Quote the whole listing word for word. Do not include the pictures.

§

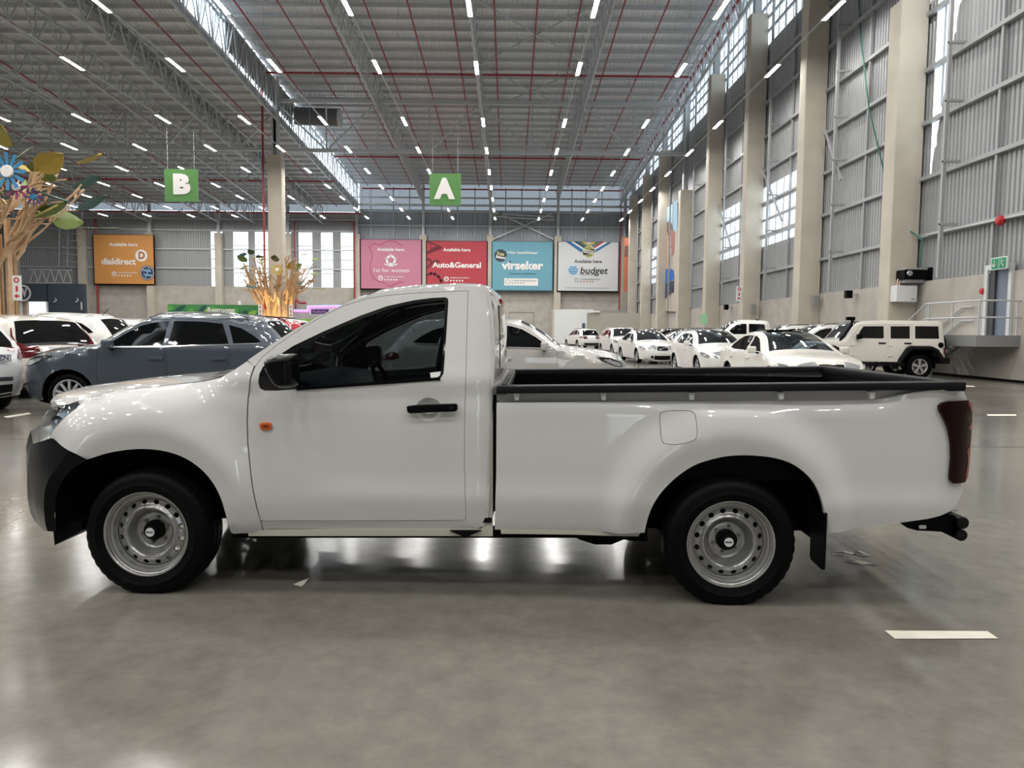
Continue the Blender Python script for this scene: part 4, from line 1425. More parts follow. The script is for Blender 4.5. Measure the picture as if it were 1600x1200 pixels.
def car_wheel(R=.34, spokes=9, w=.21, rim=.70, twin=False):
    o = empty('wheel')
    ri = R * rim
    MB().lathe([(ri, .03), (ri + .01, .005), (R * .85, -.008), (R * .95, .012), (R, .04), (R, w - .04), (R * .95, w - .01), (ri, w - .02)], 32).build('tyre', M_RUB, o, smooth=40)
    mb = MB().lathe([(ri * .90, .030), (ri * .95, .012), (ri + .004, .012), (ri + .004, .05), (ri * .93, .07), (ri * .9, w * .8)], 32)
    for k in range(spokes):
        a = 2 * pi * k / spokes + pi / 2
        for da in ((-.10, .10) if twin else (0,)):
            c, s = cos(a + da), sin(a + da)
            c2, s2 = cos(a + da * .3), sin(a + da * .3)
            h = ri * (.085 if spokes > 6 else .12)
            vs = []
            for r, cc, ss, y in ((ri * .12, c2, s2, .022), (ri * .94, c, s, .026)):
                for t in (-1, 1):
                    vs.append((r * cc - t * h * ss * (.8 if r < .1 else 1), y, r * ss + t * h * cc * (.8 if r < .1 else 1)))
            vs += [(x, y + .03, z) for x, y, z in vs]
            mb.add(vs, [(0, 1, 3, 2), (4, 6, 7, 5), (0, 2, 6, 4), (1, 5, 7, 3)])
    mb.build('rim', M_ALLOY, o, smooth=30)
    MB().lathe([(0, .012), (ri * .14, .014), (ri * .2, .03), (ri * .2, .08)], 16).build('hub_cap', M_ALLOY, o, smooth=40)
    MB().lathe([(0, .085), (ri * .62, .085)], 20).build('brake_disc', MATS['dark_steel'], o)
    return o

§

## SOLVED PROBLEM:
Continue the Blender Python script for this scene: part 4, from line 1425. More parts follow. The script is for Blender 4.5. Measure the picture as if it were 1600x1200 pixels.
def car_wheel(R=.34, spokes=9, w=.21, rim=.70, twin=False):
    o = empty('wheel')
    ri = R * rim
    MB().lathe([(ri, .03), (ri + .01, .005), (R * .85, -.008), (R * .95, .012), (R, .04), (R, w - .04), (R * .95, w - .01), (ri, w - .02)], 32).build('tyre', M_RUB, o, smooth=40)
    mb = MB().lathe([(ri * .90, .030), (ri * .95, .012), (ri + .004, .012), (ri + .004, .05), (ri * .93, .07), (ri * .9, w * .8)], 32)
    for k in range(spokes):
        a = 2 * pi * k / spokes + pi / 2
        for da in ((-.10, .10) if twin else (0,)):
            c, s = cos(a + da), sin(a + da)
            c2, s2 = cos(a + da * .3), sin(a + da * .3)
            h = ri * (.085 if spokes > 6 else .12)
            vs = []
            for r, cc, ss, y in ((ri * .12, c2, s2, .022), (ri * .94, c, s, .026)):
                for t in (-1, 1):
                    vs.append((r * cc - t * h * ss * (.8 if r < .1 else 1), y, r * ss + t * h * cc * (.8 if r < .1 else 1)))
            vs += [(x, y + .03, z) for x, y, z in vs]
            mb.add(vs, [(0, 1, 3, 2), (4, 6, 7, 5), (0, 2, 6, 4), (1, 5, 7, 3)])
    mb.build('rim', M_ALLOY, o, smooth=30)
    MB().lathe([(0, .012), (ri * .14, .014), (ri * .2, .03), (ri * .2, .08)], 16).build('hub_cap', M_ALLOY, o, smooth=40)
    MB().lathe([(0, .085), (ri * .62, .085)], 20).build('brake_disc', MATS['dark_steel'], o)
    return o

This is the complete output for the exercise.